### STATED EXERCISE
Take each line containing "picture" and report it exactly as written.

START DATASET EXCERPT

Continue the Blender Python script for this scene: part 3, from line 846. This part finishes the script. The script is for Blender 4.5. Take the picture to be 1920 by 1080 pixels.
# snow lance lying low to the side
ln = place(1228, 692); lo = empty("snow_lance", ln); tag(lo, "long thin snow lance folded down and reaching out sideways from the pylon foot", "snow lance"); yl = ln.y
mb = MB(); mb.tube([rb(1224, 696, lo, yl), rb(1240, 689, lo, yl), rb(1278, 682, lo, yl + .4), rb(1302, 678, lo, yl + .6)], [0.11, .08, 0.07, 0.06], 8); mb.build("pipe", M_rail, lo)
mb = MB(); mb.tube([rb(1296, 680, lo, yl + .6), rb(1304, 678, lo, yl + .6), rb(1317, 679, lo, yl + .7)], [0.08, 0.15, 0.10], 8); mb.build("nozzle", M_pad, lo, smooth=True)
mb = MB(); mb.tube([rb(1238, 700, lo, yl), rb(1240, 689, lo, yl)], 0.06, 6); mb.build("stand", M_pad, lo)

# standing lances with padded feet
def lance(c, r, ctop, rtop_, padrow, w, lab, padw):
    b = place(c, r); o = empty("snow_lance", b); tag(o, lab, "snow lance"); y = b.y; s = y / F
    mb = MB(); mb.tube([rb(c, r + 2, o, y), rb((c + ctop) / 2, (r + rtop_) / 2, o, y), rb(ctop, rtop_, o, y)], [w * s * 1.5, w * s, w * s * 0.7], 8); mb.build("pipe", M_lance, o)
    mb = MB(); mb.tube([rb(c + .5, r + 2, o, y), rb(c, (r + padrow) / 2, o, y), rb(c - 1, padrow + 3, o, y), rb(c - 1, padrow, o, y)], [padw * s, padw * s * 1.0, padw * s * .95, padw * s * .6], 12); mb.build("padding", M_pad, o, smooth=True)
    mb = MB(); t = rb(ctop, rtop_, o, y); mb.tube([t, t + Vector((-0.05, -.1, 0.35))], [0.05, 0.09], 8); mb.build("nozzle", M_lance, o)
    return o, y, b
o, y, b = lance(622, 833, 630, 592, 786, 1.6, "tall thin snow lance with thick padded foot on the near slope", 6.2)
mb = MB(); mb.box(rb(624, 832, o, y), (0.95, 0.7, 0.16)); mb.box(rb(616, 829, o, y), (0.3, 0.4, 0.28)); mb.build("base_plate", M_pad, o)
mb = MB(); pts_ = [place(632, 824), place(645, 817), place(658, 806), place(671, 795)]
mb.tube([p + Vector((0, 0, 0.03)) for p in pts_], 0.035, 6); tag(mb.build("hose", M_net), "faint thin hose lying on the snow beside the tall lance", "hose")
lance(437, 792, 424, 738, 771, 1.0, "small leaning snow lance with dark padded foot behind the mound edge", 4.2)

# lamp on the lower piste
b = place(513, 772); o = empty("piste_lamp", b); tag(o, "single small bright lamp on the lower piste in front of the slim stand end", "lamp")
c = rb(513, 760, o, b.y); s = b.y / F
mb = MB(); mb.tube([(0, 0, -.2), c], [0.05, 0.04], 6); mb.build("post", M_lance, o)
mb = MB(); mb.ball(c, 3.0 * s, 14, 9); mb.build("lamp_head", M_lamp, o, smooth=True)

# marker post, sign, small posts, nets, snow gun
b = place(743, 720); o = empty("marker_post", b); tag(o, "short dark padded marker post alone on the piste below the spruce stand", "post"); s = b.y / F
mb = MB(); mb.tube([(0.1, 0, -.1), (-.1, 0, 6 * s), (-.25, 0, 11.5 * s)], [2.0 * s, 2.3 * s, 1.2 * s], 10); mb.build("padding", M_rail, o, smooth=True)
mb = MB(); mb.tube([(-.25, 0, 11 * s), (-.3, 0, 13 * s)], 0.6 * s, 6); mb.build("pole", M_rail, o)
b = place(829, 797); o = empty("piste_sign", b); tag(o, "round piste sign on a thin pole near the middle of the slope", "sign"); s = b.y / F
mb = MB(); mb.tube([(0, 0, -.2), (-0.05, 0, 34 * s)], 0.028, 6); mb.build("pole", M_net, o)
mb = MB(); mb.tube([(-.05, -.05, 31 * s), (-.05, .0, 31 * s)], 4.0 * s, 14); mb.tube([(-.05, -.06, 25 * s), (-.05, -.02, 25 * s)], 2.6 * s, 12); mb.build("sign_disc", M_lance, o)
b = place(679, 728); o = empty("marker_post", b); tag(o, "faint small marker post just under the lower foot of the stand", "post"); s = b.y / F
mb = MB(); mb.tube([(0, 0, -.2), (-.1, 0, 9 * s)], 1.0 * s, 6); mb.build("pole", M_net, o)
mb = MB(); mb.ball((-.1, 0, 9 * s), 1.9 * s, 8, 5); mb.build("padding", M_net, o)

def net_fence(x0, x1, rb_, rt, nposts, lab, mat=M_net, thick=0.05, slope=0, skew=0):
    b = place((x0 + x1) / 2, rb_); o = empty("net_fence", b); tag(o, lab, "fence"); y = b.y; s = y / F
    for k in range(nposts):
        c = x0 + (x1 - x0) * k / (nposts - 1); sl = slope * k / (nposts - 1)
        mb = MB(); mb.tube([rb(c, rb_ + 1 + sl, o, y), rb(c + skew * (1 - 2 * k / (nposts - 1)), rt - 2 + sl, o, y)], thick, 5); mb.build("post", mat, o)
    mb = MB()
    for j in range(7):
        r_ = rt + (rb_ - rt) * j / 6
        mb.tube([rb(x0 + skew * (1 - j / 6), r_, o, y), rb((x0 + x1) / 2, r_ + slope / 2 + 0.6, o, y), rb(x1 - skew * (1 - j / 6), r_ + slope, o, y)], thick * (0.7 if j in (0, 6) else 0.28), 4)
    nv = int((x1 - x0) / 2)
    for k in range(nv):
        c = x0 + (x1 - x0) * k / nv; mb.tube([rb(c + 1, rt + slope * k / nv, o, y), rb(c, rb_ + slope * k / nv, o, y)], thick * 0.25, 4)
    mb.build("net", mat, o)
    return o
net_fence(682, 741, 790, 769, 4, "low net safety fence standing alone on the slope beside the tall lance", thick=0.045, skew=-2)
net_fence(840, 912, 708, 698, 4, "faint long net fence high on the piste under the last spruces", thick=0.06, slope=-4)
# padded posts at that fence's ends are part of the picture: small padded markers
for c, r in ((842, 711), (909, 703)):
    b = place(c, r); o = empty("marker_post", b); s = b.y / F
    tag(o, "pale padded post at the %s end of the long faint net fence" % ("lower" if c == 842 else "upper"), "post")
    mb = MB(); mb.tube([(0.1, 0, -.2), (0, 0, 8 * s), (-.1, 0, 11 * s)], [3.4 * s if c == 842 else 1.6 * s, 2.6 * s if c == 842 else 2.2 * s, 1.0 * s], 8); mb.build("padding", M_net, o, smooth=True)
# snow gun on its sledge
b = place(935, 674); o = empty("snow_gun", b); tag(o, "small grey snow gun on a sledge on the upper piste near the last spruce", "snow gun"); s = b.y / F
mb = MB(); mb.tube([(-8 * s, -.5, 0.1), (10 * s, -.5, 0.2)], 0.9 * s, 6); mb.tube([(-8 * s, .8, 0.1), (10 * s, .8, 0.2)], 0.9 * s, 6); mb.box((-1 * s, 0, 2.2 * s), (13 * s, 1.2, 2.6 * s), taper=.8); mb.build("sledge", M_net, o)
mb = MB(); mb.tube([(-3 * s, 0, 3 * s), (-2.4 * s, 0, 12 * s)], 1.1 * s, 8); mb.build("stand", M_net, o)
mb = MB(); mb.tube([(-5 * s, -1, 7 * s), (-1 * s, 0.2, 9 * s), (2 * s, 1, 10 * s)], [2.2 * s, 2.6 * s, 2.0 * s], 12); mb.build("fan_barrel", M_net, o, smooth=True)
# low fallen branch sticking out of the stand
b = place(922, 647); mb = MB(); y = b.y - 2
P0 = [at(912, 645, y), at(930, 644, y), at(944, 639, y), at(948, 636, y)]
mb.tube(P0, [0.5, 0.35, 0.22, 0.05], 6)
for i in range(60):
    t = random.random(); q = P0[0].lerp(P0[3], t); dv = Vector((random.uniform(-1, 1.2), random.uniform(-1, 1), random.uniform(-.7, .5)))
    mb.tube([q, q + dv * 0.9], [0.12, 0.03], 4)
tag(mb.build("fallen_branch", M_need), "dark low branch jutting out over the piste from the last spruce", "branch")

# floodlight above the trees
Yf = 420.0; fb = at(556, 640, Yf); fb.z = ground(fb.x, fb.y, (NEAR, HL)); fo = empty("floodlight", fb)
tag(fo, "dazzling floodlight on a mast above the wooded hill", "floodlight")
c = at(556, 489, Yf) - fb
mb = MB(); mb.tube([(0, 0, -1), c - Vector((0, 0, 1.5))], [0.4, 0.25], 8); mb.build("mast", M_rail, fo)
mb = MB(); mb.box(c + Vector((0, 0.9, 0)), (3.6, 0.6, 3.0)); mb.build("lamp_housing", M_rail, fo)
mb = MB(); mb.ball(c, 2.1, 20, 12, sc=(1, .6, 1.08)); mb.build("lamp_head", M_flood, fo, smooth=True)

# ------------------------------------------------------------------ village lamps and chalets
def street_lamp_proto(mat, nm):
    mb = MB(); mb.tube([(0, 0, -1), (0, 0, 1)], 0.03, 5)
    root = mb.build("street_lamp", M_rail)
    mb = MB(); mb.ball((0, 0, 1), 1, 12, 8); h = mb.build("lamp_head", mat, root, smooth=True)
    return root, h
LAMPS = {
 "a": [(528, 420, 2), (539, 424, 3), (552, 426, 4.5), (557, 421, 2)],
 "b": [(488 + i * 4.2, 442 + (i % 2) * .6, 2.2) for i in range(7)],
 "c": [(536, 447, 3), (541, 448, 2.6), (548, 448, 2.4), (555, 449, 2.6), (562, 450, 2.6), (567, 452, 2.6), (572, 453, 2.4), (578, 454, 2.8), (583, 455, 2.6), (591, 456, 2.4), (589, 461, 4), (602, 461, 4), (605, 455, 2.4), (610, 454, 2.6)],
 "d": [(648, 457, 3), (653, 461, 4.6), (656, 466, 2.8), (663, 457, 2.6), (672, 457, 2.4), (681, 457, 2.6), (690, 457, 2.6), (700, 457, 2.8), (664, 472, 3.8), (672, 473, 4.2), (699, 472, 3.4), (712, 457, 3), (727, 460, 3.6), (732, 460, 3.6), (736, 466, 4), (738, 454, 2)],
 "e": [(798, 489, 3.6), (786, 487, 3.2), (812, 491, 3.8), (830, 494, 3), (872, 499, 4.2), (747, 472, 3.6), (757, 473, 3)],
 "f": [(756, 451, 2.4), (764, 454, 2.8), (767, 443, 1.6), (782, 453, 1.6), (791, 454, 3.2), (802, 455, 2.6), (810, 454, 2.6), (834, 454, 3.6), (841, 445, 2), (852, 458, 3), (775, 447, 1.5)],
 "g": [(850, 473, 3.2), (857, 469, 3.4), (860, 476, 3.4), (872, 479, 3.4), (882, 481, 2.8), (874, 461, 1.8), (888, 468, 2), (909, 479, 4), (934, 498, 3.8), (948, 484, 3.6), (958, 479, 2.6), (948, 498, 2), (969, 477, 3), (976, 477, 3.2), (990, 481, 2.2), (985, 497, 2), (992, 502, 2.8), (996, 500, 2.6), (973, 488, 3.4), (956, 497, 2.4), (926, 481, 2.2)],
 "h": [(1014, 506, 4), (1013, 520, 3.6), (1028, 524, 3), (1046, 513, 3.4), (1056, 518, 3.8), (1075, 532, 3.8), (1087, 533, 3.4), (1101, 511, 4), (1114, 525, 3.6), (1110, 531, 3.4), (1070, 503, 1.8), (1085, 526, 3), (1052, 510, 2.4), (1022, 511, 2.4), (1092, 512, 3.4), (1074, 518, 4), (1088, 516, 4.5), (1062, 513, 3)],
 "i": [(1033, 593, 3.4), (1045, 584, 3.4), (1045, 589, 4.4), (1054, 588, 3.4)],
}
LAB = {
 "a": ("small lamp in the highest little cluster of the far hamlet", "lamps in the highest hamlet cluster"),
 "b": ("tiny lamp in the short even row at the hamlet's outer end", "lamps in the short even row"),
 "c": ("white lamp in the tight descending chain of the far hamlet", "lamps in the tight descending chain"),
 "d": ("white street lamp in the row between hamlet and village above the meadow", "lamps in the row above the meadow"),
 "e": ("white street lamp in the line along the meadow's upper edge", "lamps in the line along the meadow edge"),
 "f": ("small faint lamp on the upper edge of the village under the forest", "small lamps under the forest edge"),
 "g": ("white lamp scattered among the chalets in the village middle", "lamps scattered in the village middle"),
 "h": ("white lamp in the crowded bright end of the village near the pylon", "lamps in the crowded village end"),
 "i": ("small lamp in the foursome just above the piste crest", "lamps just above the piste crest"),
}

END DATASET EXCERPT

### COMPLETED TASK
Continue the Blender Python script for this scene: part 3, from line 846. This part finishes the script. The script is for Blender 4.5. Take the picture to be 1920 by 1080 pixels.
# padded posts at that fence's ends are part of the picture: small padded markers